Il primo, dopo aver portato la Nazionale più depressa degli ultimi anni dalla figuraccia mondiale in Brasile ai quarti dell'Europeo francese, è arrivato al Chelsea, laddove sta guidando il campionato del mondo degli allenatori a +4 punti da Pochettino e a anni luce di distanza da Guardiola e Mourinho. L'altro, sbertucciato dai suoi stessi tifosi al suo arrivo a Vinovo, sta conducendo la squadra al sesto titolo di fila, il terzo personale in bianconero, e secondo la stampa italiana è il favorito per la vittoria della Coppa dalle grandi orecchie, appena appena sfiorata nel 2015 nella finale a senso unico (se si eccettua il breve momento dopo il pari di Morata) di Berlino contro il Barcellona.

E voi ora vi chiederete, in tutto questo, cosa c'entra l'Inter? Nei racconti dei grandi trionfi post gloria del Triplete, in effetti, la Beneamata è solo una nota a margine della cronaca, una postilla piccolissima di un romanzo che l'ha vista spettatrice lontana dagli eventi. Ma il discorso di cui sopra si innesta eccome in chiave nerazzurra, ovviamente guardando al futuro: per diventare nuovamente attrice sul palco del grande calcio, l'Inter deve imparare dalla storia degli altri, oltre che dalla propria: se è vero che sarà indispensabile fare un'analisi profonda di quello che non va in casa propria, sarà altresì appropriato cominciare a giudicare con strumenti adatti l'origine dei meriti indiscutibili degli altri. Arrivando a comprendere che l'onnipotenza tricolore della Juve, che da tre anni a questa parte ha gonfiato il petto anche in Europa, non è figlia di una rivoluzione incendiata da un giorno all'altro.
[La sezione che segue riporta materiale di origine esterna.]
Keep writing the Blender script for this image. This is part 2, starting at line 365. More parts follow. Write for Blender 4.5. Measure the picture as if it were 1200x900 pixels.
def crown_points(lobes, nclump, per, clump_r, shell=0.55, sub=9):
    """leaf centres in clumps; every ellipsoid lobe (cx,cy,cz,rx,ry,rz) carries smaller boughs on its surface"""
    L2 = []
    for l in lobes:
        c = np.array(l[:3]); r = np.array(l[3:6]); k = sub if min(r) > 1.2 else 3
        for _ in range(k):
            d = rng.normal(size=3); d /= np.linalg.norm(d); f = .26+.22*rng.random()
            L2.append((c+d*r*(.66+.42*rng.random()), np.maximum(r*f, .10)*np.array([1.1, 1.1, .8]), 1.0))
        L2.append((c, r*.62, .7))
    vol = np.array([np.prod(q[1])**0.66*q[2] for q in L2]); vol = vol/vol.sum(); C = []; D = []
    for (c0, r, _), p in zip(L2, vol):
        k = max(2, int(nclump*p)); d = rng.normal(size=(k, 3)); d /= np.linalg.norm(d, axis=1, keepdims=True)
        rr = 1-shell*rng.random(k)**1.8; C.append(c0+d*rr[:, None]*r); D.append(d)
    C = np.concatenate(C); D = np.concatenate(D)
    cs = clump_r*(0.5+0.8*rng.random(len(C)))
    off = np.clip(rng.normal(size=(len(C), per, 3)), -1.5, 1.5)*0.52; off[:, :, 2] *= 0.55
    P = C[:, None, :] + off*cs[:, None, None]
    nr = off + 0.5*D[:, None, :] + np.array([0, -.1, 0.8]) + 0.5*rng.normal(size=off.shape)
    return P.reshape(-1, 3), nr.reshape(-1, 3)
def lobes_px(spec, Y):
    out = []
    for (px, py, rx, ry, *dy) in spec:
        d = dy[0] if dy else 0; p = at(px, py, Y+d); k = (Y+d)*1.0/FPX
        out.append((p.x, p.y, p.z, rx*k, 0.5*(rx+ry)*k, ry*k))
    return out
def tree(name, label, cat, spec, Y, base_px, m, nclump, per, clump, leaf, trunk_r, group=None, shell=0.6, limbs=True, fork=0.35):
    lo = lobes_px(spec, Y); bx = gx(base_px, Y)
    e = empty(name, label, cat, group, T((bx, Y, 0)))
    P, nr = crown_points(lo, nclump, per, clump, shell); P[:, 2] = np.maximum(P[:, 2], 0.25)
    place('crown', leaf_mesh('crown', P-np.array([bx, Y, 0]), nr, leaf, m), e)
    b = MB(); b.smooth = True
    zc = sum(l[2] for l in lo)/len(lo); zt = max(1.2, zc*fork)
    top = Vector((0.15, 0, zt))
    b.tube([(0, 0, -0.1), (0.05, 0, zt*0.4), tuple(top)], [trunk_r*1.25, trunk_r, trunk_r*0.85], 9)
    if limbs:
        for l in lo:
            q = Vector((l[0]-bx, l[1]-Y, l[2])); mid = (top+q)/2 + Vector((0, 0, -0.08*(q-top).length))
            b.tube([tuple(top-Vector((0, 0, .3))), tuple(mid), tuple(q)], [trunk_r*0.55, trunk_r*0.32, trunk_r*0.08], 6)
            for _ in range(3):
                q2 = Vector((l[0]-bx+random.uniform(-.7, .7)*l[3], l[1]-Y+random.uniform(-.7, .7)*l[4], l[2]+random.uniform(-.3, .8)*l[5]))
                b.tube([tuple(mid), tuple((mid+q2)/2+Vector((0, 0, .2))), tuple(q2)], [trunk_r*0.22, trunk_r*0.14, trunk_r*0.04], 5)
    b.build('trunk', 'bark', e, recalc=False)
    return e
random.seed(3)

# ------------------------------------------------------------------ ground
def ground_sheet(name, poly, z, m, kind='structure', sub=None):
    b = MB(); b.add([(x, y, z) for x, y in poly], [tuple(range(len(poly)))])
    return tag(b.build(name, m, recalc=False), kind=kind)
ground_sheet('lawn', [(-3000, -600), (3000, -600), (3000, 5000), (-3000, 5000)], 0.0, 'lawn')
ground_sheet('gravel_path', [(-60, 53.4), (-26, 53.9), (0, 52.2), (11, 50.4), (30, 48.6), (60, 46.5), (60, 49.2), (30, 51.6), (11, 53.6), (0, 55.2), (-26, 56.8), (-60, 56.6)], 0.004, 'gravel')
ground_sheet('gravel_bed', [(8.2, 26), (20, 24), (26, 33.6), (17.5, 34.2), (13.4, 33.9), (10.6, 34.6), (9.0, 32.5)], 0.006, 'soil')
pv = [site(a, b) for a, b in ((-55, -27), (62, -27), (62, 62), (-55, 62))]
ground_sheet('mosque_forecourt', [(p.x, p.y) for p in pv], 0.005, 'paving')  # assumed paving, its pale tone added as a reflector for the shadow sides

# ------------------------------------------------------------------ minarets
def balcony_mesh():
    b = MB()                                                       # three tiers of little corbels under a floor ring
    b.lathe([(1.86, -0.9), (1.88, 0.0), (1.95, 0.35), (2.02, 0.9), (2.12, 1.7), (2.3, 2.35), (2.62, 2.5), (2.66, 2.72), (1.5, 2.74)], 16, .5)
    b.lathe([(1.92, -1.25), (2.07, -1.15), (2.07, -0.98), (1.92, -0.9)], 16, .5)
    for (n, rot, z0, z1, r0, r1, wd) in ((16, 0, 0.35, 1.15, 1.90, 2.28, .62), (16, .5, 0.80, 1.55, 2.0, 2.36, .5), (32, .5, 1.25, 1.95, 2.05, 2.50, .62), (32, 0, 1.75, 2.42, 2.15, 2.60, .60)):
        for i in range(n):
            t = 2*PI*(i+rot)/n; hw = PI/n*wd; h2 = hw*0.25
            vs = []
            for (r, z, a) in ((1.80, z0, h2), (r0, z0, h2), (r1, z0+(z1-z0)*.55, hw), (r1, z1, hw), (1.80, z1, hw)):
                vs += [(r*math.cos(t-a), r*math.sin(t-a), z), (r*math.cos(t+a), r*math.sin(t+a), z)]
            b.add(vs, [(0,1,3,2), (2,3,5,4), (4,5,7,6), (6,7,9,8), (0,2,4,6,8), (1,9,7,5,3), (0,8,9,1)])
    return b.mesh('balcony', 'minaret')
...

La riappropriazione della propria storia da parte della Juve è avvenuta prima in società, e così la scelta di Andrea Agnelli è ricaduta non casualmente su Conte, estensione naturale in campo dello spirito bianconero che andava ricreato dopo l'anno vissuto nell'Inferno della Cadetteria. E allora, se la Juve - dopo tutte le vicissitudini occorse - ora può guarda al Triplete dell'Inter come a una dolce ossessione da replicare, perché l'Inter non può guardare al cambio di marcia a tutti i livelli operato della Juve del 2011? Magari sperando nella gloria di Diego Cholo Simeone, finalmente campione d'Europa con l'Atletico Madrid e quindi libero di tornare a casa base nella Milano nerazzurra per instaurare nel campionato italiano il regime cholista.